** START **

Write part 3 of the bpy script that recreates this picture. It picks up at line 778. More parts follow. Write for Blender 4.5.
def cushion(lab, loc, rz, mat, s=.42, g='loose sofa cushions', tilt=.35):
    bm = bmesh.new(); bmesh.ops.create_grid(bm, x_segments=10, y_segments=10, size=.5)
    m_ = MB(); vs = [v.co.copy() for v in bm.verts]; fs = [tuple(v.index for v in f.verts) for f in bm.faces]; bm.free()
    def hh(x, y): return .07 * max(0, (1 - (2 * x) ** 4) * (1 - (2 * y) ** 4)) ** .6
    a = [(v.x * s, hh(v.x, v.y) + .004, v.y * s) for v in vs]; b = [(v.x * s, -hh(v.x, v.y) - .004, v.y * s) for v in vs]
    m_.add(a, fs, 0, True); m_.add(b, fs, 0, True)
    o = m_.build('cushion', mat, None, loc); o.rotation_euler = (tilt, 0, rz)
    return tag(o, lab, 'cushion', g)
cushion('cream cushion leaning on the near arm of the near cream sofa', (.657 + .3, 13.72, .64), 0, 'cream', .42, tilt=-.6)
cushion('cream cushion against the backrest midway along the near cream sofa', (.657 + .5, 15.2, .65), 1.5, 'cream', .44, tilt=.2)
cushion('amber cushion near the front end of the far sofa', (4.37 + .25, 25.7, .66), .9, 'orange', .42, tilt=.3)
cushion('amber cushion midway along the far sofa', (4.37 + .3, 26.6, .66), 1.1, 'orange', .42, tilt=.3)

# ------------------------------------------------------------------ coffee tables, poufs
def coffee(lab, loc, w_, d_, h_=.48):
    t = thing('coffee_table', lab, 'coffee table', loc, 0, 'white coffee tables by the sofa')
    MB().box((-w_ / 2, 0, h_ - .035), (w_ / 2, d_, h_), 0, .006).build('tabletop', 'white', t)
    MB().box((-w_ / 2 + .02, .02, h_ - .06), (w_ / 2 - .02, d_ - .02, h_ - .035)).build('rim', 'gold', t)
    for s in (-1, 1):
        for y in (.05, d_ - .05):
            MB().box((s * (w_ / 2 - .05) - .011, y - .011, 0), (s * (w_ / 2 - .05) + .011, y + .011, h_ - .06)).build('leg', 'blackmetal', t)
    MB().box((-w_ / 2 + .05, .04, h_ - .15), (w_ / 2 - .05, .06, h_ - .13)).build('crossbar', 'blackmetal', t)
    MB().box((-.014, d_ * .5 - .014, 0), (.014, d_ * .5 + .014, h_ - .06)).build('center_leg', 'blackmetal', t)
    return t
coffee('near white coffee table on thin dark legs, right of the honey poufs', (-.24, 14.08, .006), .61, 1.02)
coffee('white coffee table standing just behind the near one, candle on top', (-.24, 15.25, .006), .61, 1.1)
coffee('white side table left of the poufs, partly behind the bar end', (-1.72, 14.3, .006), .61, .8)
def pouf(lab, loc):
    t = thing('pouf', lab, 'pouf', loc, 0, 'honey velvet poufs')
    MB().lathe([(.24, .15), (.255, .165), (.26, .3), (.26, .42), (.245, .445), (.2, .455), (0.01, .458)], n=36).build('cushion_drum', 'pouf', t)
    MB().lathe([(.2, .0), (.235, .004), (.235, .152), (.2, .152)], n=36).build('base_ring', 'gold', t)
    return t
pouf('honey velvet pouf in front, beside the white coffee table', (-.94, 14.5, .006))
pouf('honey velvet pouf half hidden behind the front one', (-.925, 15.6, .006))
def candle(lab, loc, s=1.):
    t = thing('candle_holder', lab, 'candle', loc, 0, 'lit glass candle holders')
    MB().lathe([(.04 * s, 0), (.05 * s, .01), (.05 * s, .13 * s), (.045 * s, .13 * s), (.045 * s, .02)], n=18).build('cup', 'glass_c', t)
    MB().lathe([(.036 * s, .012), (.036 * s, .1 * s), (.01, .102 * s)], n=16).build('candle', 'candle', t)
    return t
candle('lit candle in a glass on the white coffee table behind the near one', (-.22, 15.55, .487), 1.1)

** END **

## GIVEN PROBLEM:
The lines above should be duplicated exactly.

## RESULT OF THIS EXERCISE:
Write part 3 of the bpy script that recreates this picture. It picks up at line 778. More parts follow. Write for Blender 4.5.
def cushion(lab, loc, rz, mat, s=.42, g='loose sofa cushions', tilt=.35):
    bm = bmesh.new(); bmesh.ops.create_grid(bm, x_segments=10, y_segments=10, size=.5)
    m_ = MB(); vs = [v.co.copy() for v in bm.verts]; fs = [tuple(v.index for v in f.verts) for f in bm.faces]; bm.free()
    def hh(x, y): return .07 * max(0, (1 - (2 * x) ** 4) * (1 - (2 * y) ** 4)) ** .6
    a = [(v.x * s, hh(v.x, v.y) + .004, v.y * s) for v in vs]; b = [(v.x * s, -hh(v.x, v.y) - .004, v.y * s) for v in vs]
    m_.add(a, fs, 0, True); m_.add(b, fs, 0, True)
    o = m_.build('cushion', mat, None, loc); o.rotation_euler = (tilt, 0, rz)
    return tag(o, lab, 'cushion', g)
cushion('cream cushion leaning on the near arm of the near cream sofa', (.657 + .3, 13.72, .64), 0, 'cream', .42, tilt=-.6)
cushion('cream cushion against the backrest midway along the near cream sofa', (.657 + .5, 15.2, .65), 1.5, 'cream', .44, tilt=.2)
cushion('amber cushion near the front end of the far sofa', (4.37 + .25, 25.7, .66), .9, 'orange', .42, tilt=.3)
cushion('amber cushion midway along the far sofa', (4.37 + .3, 26.6, .66), 1.1, 'orange', .42, tilt=.3)

# ------------------------------------------------------------------ coffee tables, poufs
def coffee(lab, loc, w_, d_, h_=.48):
    t = thing('coffee_table', lab, 'coffee table', loc, 0, 'white coffee tables by the sofa')
    MB().box((-w_ / 2, 0, h_ - .035), (w_ / 2, d_, h_), 0, .006).build('tabletop', 'white', t)
    MB().box((-w_ / 2 + .02, .02, h_ - .06), (w_ / 2 - .02, d_ - .02, h_ - .035)).build('rim', 'gold', t)
    for s in (-1, 1):
        for y in (.05, d_ - .05):
            MB().box((s * (w_ / 2 - .05) - .011, y - .011, 0), (s * (w_ / 2 - .05) + .011, y + .011, h_ - .06)).build('leg', 'blackmetal', t)
    MB().box((-w_ / 2 + .05, .04, h_ - .15), (w_ / 2 - .05, .06, h_ - .13)).build('crossbar', 'blackmetal', t)
    MB().box((-.014, d_ * .5 - .014, 0), (.014, d_ * .5 + .014, h_ - .06)).build('center_leg', 'blackmetal', t)
    return t
coffee('near white coffee table on thin dark legs, right of the honey poufs', (-.24, 14.08, .006), .61, 1.02)
coffee('white coffee table standing just behind the near one, candle on top', (-.24, 15.25, .006), .61, 1.1)
coffee('white side table left of the poufs, partly behind the bar end', (-1.72, 14.3, .006), .61, .8)
def pouf(lab, loc):
    t = thing('pouf', lab, 'pouf', loc, 0, 'honey velvet poufs')
    MB().lathe([(.24, .15), (.255, .165), (.26, .3), (.26, .42), (.245, .445), (.2, .455), (0.01, .458)], n=36).build('cushion_drum', 'pouf', t)
    MB().lathe([(.2, .0), (.235, .004), (.235, .152), (.2, .152)], n=36).build('base_ring', 'gold', t)
    return t
pouf('honey velvet pouf in front, beside the white coffee table', (-.94, 14.5, .006))
pouf('honey velvet pouf half hidden behind the front one', (-.925, 15.6, .006))
def candle(lab, loc, s=1.):
    t = thing('candle_holder', lab, 'candle', loc, 0, 'lit glass candle holders')
    MB().lathe([(.04 * s, 0), (.05 * s, .01), (.05 * s, .13 * s), (.045 * s, .13 * s), (.045 * s, .02)], n=18).build('cup', 'glass_c', t)
    MB().lathe([(.036 * s, .012), (.036 * s, .1 * s), (.01, .102 * s)], n=16).build('candle', 'candle', t)
    return t
candle('lit candle in a glass on the white coffee table behind the near one', (-.22, 15.55, .487), 1.1)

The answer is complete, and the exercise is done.